__Your objective__
Reproduce the entries exactly.
>> BEGIN Extracted data
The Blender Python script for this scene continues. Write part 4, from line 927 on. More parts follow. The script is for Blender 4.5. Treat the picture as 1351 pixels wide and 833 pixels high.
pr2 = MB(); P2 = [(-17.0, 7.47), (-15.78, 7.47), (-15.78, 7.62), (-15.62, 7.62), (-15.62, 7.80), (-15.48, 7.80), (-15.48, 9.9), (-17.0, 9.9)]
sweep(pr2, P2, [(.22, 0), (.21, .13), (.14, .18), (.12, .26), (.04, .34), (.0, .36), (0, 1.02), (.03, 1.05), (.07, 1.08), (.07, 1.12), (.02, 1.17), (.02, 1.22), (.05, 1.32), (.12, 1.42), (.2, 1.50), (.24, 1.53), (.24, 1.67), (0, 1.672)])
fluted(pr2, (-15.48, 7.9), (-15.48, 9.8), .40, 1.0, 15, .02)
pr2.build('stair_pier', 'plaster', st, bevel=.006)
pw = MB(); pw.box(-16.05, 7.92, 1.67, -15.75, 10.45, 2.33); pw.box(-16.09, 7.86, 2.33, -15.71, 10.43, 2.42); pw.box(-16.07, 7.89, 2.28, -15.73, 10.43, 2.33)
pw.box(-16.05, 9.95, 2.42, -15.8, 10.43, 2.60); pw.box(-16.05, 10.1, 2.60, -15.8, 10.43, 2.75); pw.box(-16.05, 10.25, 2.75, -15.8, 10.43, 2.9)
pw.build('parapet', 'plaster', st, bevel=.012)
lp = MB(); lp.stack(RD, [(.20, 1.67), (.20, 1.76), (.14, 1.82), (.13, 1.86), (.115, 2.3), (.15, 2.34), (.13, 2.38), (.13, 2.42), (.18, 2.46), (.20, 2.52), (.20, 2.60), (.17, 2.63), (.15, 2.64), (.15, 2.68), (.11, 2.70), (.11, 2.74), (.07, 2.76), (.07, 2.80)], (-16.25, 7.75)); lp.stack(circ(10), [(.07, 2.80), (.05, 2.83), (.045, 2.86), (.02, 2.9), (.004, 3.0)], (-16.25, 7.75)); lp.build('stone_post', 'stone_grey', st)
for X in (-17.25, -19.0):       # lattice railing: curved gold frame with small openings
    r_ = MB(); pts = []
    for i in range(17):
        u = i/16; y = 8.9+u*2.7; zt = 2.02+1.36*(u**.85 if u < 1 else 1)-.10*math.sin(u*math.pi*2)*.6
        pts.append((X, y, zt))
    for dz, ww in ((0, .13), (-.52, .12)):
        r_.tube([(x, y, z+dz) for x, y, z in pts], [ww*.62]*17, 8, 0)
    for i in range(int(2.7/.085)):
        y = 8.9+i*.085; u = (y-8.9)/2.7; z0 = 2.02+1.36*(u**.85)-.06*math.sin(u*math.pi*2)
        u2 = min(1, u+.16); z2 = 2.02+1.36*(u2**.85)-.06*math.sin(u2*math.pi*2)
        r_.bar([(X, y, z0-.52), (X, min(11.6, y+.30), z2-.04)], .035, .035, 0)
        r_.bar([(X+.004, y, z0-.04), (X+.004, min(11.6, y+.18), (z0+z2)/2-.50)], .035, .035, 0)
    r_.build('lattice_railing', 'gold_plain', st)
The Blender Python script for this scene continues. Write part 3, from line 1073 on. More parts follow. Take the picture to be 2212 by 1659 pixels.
>> END Extracted data
__Result of this task__
The Blender Python script for this scene continues. Write part 4, from line 927 on. More parts follow. The script is for Blender 4.5. Treat the picture as 1351 pixels wide and 833 pixels high.
pr2 = MB(); P2 = [(-17.0, 7.47), (-15.78, 7.47), (-15.78, 7.62), (-15.62, 7.62), (-15.62, 7.80), (-15.48, 7.80), (-15.48, 9.9), (-17.0, 9.9)]
sweep(pr2, P2, [(.22, 0), (.21, .13), (.14, .18), (.12, .26), (.04, .34), (.0, .36), (0, 1.02), (.03, 1.05), (.07, 1.08), (.07, 1.12), (.02, 1.17), (.02, 1.22), (.05, 1.32), (.12, 1.42), (.2, 1.50), (.24, 1.53), (.24, 1.67), (0, 1.672)])
fluted(pr2, (-15.48, 7.9), (-15.48, 9.8), .40, 1.0, 15, .02)
pr2.build('stair_pier', 'plaster', st, bevel=.006)
pw = MB(); pw.box(-16.05, 7.92, 1.67, -15.75, 10.45, 2.33); pw.box(-16.09, 7.86, 2.33, -15.71, 10.43, 2.42); pw.box(-16.07, 7.89, 2.28, -15.73, 10.43, 2.33)
pw.box(-16.05, 9.95, 2.42, -15.8, 10.43, 2.60); pw.box(-16.05, 10.1, 2.60, -15.8, 10.43, 2.75); pw.box(-16.05, 10.25, 2.75, -15.8, 10.43, 2.9)
pw.build('parapet', 'plaster', st, bevel=.012)
lp = MB(); lp.stack(RD, [(.20, 1.67), (.20, 1.76), (.14, 1.82), (.13, 1.86), (.115, 2.3), (.15, 2.34), (.13, 2.38), (.13, 2.42), (.18, 2.46), (.20, 2.52), (.20, 2.60), (.17, 2.63), (.15, 2.64), (.15, 2.68), (.11, 2.70), (.11, 2.74), (.07, 2.76), (.07, 2.80)], (-16.25, 7.75)); lp.stack(circ(10), [(.07, 2.80), (.05, 2.83), (.045, 2.86), (.02, 2.9), (.004, 3.0)], (-16.25, 7.75)); lp.build('stone_post', 'stone_grey', st)
for X in (-17.25, -19.0):       # lattice railing: curved gold frame with small openings
    r_ = MB(); pts = []
    for i in range(17):
        u = i/16; y = 8.9+u*2.7; zt = 2.02+1.36*(u**.85 if u < 1 else 1)-.10*math.sin(u*math.pi*2)*.6
        pts.append((X, y, zt))
    for dz, ww in ((0, .13), (-.52, .12)):
        r_.tube([(x, y, z+dz) for x, y, z in pts], [ww*.62]*17, 8, 0)
    for i in range(int(2.7/.085)):
        y = 8.9+i*.085; u = (y-8.9)/2.7; z0 = 2.02+1.36*(u**.85)-.06*math.sin(u*math.pi*2)
        u2 = min(1, u+.16); z2 = 2.02+1.36*(u2**.85)-.06*math.sin(u2*math.pi*2)
        r_.bar([(X, y, z0-.52), (X, min(11.6, y+.30), z2-.04)], .035, .035, 0)
        r_.bar([(X+.004, y, z0-.04), (X+.004, min(11.6, y+.18), (z0+z2)/2-.50)], .035, .035, 0)
    r_.build('lattice_railing', 'gold_plain', st)
The Blender Python script for this scene continues. Write part 3, from line 1073 on. More parts follow. Take the picture to be 2212 by 1659 pixels.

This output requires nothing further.